Meski demikian, dalam buku yang ditulis oleh Mun'im Sirry yang berjudul Islam Revisionis memberikan pandangan kritis terhadap peranan agama yang hadir dengan wahyu yang revolusioner dalam mengangkat derajat kaum perempuan. Dalam pandangan Mun'im agama belum sepenuhnya menempatkan perempuan pada posisi setara dengan laki-laki.
Pandangan Mun’im penulis kira bukan semata-mata muncul dari keresahan seseorang dalam beragama. Melainkan faktor sosio-kultur yang mempengaruhi praktik kehidupan masyarakat beragama. Itu sebabnya, emansipasi harus dimaknai sebagai konsep kehidupan merdeka. Merdeka bukan berarti terbebas dari segala macam norma sosial. Namun, merdeka adalah kemampuan seseorang untuk bermusyawarah dalam memutuskan dan menentukan setiap pilihan.

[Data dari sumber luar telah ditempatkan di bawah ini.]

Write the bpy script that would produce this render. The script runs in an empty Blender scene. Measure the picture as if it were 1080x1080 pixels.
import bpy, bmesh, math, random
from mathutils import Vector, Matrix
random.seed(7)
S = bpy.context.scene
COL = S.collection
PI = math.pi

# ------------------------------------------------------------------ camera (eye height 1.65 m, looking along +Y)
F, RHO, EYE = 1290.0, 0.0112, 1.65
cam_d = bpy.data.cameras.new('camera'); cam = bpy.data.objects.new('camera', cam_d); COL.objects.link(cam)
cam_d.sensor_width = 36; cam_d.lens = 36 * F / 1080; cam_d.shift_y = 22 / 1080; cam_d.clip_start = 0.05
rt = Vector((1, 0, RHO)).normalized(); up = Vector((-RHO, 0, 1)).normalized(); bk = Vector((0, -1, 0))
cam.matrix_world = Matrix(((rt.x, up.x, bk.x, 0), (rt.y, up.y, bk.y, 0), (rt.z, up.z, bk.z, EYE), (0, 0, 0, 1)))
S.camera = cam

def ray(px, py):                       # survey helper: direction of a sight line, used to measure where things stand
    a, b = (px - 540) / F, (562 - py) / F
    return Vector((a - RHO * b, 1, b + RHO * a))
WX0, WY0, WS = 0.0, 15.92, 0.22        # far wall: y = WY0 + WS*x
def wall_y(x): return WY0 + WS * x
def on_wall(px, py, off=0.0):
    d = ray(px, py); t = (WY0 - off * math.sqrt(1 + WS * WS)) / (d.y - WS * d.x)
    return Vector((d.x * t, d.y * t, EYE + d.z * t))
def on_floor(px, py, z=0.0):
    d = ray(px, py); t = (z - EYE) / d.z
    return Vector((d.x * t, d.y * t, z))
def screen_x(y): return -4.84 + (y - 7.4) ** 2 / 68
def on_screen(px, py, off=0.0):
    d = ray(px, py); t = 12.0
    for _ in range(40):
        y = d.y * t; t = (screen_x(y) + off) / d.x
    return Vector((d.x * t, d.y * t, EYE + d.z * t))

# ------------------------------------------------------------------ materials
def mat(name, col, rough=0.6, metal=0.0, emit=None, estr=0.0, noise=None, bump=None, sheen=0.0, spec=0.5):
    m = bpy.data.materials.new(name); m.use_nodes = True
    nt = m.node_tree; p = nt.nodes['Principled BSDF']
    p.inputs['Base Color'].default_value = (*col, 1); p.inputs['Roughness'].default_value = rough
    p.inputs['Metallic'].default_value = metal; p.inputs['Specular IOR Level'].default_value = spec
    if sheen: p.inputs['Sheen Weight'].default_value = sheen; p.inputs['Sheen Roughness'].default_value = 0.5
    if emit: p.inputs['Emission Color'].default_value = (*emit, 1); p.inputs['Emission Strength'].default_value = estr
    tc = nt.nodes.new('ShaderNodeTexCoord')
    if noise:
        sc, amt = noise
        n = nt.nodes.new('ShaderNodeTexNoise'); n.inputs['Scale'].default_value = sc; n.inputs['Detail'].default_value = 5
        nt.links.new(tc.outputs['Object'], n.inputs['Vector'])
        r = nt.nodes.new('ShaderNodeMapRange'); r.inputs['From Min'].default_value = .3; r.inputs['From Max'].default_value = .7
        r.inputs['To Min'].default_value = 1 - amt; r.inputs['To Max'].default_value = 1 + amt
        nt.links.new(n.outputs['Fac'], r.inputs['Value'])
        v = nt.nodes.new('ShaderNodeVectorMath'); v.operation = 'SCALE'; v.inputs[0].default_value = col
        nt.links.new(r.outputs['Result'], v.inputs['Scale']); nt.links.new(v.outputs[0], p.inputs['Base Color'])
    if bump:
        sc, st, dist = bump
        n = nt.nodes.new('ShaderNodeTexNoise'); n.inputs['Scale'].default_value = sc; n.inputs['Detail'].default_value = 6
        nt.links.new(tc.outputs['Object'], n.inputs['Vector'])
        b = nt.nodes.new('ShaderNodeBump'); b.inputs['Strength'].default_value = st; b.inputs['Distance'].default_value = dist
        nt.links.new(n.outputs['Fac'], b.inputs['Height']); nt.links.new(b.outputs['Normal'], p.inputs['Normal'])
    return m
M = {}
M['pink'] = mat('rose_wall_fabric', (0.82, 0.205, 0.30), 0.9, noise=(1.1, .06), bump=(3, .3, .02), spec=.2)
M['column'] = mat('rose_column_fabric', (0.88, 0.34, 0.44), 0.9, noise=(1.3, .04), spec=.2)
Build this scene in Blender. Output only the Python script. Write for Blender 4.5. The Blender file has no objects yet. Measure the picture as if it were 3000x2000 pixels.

Semangat Kartini adalah menciptakan masyarakat yang saling mendukung. Melalui tulisan-tulisannya, Kartini hidup abadi hingga sekarang. Itulah mengapa, untuk melakukan perlawanan dan menjadi pahlawan kita tidak harus angkat senjata, kita bisa melakukannya dengan mengangkat pena.
Jadi, sudah benarkah kita dalam memaknai dan meneladani Semangat Kartini selama ini?